Music Reviews
I Don't Run

Hinds I Don't Run

(Lucky Number) Buy it from Insound Rating - 8/10

It seems a little strange that Hinds open I Don’t Run by trying to “show you it’s cool to grow up.” The Madrid four-piece aren’t a band that sounds ready to mature, either, returning with another album of reckless slacker-esque love songs. Although even if they are in love, they’re not prepared to settle down just yet. 

The album’s second track, Soberland, perhaps encapsulates Hinds at their best - reveling in the humor and fun of love rather than frantically looking for "The One." It’s a laid-back track about falling for the wrong person that builds into a delightfully messy chorus. They start by asking, “How am I supposed to touch you and stay away?,” but by the end, they’re laughing that “I hate your taste, I hate your background. Why don’t you talk normal once? 

Their breezy indie rock is perhaps a red herring in many ways. While their knack for jaunty, 90’s garage rock sees them reduced to being a band who only sing about parties, the band want you to be aware of how much more is going on. Tester, for example, is one of the most upbeat tracks on the album, but its lyrics read like a bitter break up: “Why did you have to lie to my face? Should I have known before you were also banging her?." 

There’s more substance here than Hinds are often credited with, and that’s a result of the band’s greatest strength - the interplay between the vocals of guitarists Ana Perrotte and Carlotta Cosials. Whether they are enthusiastically interrupting each other on New For You, or providing support on I Feel Cold But I Feel More, the partnership gives Hinds’ music a sense of light and dark. It often feels as if during the songwriting process the pair actively work through their issues rather than dwell, until is resolves to some sort of sweet conclusion.

That sense of spontaneity is enhanced by I Don’t Run almost feeling like a live album, for better or for worse. For any new listener of Hinds, it might seem bizarre to say this album is more refined and polished than their debut - the vocals still overlap and distort, and the guitars still veer slightly out of time - but everything feeds into a ramshackle charm offensive.

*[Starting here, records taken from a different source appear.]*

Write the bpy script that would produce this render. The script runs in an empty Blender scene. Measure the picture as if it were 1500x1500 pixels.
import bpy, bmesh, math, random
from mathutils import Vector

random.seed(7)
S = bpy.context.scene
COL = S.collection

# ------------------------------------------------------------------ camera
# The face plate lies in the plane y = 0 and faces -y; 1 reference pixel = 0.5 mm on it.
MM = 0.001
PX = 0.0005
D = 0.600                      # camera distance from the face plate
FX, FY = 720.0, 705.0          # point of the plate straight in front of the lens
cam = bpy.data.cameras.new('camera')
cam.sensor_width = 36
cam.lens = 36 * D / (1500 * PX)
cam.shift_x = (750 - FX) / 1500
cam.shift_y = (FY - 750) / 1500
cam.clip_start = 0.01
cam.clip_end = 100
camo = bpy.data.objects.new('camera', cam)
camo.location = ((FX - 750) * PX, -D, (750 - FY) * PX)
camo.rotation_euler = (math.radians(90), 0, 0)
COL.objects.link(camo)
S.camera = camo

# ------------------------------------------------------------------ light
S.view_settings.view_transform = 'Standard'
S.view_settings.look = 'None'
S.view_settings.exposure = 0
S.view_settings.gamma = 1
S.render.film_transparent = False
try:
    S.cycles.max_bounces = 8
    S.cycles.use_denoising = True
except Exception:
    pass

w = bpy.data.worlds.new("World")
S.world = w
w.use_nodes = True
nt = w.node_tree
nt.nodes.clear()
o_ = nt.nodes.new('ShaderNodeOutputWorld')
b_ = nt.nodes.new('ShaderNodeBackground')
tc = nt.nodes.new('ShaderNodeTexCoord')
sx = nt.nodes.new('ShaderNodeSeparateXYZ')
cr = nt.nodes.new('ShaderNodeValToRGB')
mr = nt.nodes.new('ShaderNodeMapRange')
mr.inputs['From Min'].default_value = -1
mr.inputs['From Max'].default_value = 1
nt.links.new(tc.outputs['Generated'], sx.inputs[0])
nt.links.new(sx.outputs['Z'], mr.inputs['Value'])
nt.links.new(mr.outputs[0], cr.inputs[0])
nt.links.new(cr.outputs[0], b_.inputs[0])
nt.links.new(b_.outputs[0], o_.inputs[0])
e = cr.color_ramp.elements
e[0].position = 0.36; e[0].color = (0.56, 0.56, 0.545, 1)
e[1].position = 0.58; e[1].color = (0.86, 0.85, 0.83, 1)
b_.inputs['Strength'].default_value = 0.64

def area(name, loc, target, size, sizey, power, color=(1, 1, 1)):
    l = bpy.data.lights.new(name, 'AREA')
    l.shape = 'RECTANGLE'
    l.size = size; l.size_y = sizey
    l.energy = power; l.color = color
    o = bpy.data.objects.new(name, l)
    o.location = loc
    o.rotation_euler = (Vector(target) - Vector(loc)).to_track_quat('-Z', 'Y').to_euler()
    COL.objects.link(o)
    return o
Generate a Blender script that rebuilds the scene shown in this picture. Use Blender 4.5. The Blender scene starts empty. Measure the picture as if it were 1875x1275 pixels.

I Don’t Run never ventures too far away from convention, but it doesn’t need to. It’s that familiarity that allows them to ramp up the sentimentality without coming across as kitsch. It’s refreshing to hear something that’s honest in its simplicity - these are just songs that try to make you fall in love and, as Cosials and Perrotte put it on Rookie, even “If you’re doing it wrong, at least do it strong.”